What is required >>
Return all the data, word for word.
*-*-*
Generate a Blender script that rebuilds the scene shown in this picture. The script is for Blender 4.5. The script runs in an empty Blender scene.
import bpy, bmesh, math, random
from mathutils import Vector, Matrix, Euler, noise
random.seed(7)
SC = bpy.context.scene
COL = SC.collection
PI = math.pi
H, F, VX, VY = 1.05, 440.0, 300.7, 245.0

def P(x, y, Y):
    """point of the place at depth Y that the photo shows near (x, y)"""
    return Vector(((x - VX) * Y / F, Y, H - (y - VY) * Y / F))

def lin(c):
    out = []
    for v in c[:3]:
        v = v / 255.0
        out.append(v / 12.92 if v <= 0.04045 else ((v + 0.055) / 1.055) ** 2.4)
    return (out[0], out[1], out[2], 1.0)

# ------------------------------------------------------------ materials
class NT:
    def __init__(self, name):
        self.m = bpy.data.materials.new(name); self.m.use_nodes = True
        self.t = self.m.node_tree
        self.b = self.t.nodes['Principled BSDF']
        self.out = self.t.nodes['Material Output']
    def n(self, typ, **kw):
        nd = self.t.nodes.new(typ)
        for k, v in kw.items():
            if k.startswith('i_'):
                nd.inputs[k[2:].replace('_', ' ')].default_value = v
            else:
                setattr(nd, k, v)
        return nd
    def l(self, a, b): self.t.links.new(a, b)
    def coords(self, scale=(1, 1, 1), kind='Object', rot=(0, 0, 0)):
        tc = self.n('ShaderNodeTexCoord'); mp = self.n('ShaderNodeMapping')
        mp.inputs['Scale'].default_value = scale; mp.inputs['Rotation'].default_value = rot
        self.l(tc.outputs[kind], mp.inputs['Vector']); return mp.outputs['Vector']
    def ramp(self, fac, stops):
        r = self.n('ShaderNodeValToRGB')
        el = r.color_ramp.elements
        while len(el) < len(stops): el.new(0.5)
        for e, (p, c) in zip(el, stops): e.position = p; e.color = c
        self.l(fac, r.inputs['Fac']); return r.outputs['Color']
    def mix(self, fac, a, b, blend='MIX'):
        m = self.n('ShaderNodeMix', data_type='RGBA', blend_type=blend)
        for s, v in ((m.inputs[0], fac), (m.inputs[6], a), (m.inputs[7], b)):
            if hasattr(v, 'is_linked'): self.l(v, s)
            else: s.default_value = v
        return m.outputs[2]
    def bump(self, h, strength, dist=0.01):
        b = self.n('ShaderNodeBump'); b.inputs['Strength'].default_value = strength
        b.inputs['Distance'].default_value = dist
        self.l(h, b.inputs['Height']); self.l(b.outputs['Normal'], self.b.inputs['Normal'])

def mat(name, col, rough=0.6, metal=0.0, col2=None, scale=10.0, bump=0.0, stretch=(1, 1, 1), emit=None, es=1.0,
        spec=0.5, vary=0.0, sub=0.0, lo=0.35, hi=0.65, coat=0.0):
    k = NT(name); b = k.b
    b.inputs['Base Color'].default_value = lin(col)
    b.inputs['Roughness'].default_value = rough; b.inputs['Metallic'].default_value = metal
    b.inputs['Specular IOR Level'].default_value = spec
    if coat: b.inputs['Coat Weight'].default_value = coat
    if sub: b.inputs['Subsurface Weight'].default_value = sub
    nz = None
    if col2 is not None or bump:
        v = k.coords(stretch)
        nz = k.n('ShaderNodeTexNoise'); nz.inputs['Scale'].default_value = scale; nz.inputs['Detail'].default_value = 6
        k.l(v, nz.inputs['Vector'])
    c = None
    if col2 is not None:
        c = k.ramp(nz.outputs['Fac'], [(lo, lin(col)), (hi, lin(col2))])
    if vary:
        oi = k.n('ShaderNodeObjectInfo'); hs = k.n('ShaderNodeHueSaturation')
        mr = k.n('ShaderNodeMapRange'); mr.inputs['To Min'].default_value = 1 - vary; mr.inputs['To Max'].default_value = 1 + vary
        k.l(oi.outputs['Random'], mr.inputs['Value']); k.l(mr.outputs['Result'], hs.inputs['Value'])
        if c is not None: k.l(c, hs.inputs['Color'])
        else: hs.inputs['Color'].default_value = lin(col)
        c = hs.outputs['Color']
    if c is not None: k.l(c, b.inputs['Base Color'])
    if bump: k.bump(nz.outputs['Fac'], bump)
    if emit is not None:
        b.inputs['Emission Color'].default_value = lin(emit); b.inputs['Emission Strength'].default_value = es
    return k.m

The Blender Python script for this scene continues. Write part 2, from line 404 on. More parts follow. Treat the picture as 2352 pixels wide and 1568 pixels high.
*-*-*
Task result >>
Generate a Blender script that rebuilds the scene shown in this picture. The script is for Blender 4.5. The script runs in an empty Blender scene.
import bpy, bmesh, math, random
from mathutils import Vector, Matrix, Euler, noise
random.seed(7)
SC = bpy.context.scene
COL = SC.collection
PI = math.pi
H, F, VX, VY = 1.05, 440.0, 300.7, 245.0

def P(x, y, Y):
    """point of the place at depth Y that the photo shows near (x, y)"""
    return Vector(((x - VX) * Y / F, Y, H - (y - VY) * Y / F))

def lin(c):
    out = []
    for v in c[:3]:
        v = v / 255.0
        out.append(v / 12.92 if v <= 0.04045 else ((v + 0.055) / 1.055) ** 2.4)
    return (out[0], out[1], out[2], 1.0)

# ------------------------------------------------------------ materials
class NT:
    def __init__(self, name):
        self.m = bpy.data.materials.new(name); self.m.use_nodes = True
        self.t = self.m.node_tree
        self.b = self.t.nodes['Principled BSDF']
        self.out = self.t.nodes['Material Output']
    def n(self, typ, **kw):
        nd = self.t.nodes.new(typ)
        for k, v in kw.items():
            if k.startswith('i_'):
                nd.inputs[k[2:].replace('_', ' ')].default_value = v
            else:
                setattr(nd, k, v)
        return nd
    def l(self, a, b): self.t.links.new(a, b)
    def coords(self, scale=(1, 1, 1), kind='Object', rot=(0, 0, 0)):
        tc = self.n('ShaderNodeTexCoord'); mp = self.n('ShaderNodeMapping')
        mp.inputs['Scale'].default_value = scale; mp.inputs['Rotation'].default_value = rot
        self.l(tc.outputs[kind], mp.inputs['Vector']); return mp.outputs['Vector']
    def ramp(self, fac, stops):
        r = self.n('ShaderNodeValToRGB')
        el = r.color_ramp.elements
        while len(el) < len(stops): el.new(0.5)
        for e, (p, c) in zip(el, stops): e.position = p; e.color = c
        self.l(fac, r.inputs['Fac']); return r.outputs['Color']
    def mix(self, fac, a, b, blend='MIX'):
        m = self.n('ShaderNodeMix', data_type='RGBA', blend_type=blend)
        for s, v in ((m.inputs[0], fac), (m.inputs[6], a), (m.inputs[7], b)):
            if hasattr(v, 'is_linked'): self.l(v, s)
            else: s.default_value = v
        return m.outputs[2]
    def bump(self, h, strength, dist=0.01):
        b = self.n('ShaderNodeBump'); b.inputs['Strength'].default_value = strength
        b.inputs['Distance'].default_value = dist
        self.l(h, b.inputs['Height']); self.l(b.outputs['Normal'], self.b.inputs['Normal'])

def mat(name, col, rough=0.6, metal=0.0, col2=None, scale=10.0, bump=0.0, stretch=(1, 1, 1), emit=None, es=1.0,
        spec=0.5, vary=0.0, sub=0.0, lo=0.35, hi=0.65, coat=0.0):
    k = NT(name); b = k.b
    b.inputs['Base Color'].default_value = lin(col)
    b.inputs['Roughness'].default_value = rough; b.inputs['Metallic'].default_value = metal
    b.inputs['Specular IOR Level'].default_value = spec
    if coat: b.inputs['Coat Weight'].default_value = coat
    if sub: b.inputs['Subsurface Weight'].default_value = sub
    nz = None
    if col2 is not None or bump:
        v = k.coords(stretch)
        nz = k.n('ShaderNodeTexNoise'); nz.inputs['Scale'].default_value = scale; nz.inputs['Detail'].default_value = 6
        k.l(v, nz.inputs['Vector'])
    c = None
    if col2 is not None:
        c = k.ramp(nz.outputs['Fac'], [(lo, lin(col)), (hi, lin(col2))])
    if vary:
        oi = k.n('ShaderNodeObjectInfo'); hs = k.n('ShaderNodeHueSaturation')
        mr = k.n('ShaderNodeMapRange'); mr.inputs['To Min'].default_value = 1 - vary; mr.inputs['To Max'].default_value = 1 + vary
        k.l(oi.outputs['Random'], mr.inputs['Value']); k.l(mr.outputs['Result'], hs.inputs['Value'])
        if c is not None: k.l(c, hs.inputs['Color'])
        else: hs.inputs['Color'].default_value = lin(col)
        c = hs.outputs['Color']
    if c is not None: k.l(c, b.inputs['Base Color'])
    if bump: k.bump(nz.outputs['Fac'], bump)
    if emit is not None:
        b.inputs['Emission Color'].default_value = lin(emit); b.inputs['Emission Strength'].default_value = es
    return k.m

The Blender Python script for this scene continues. Write part 2, from line 404 on. More parts follow. Treat the picture as 2352 pixels wide and 1568 pixels high.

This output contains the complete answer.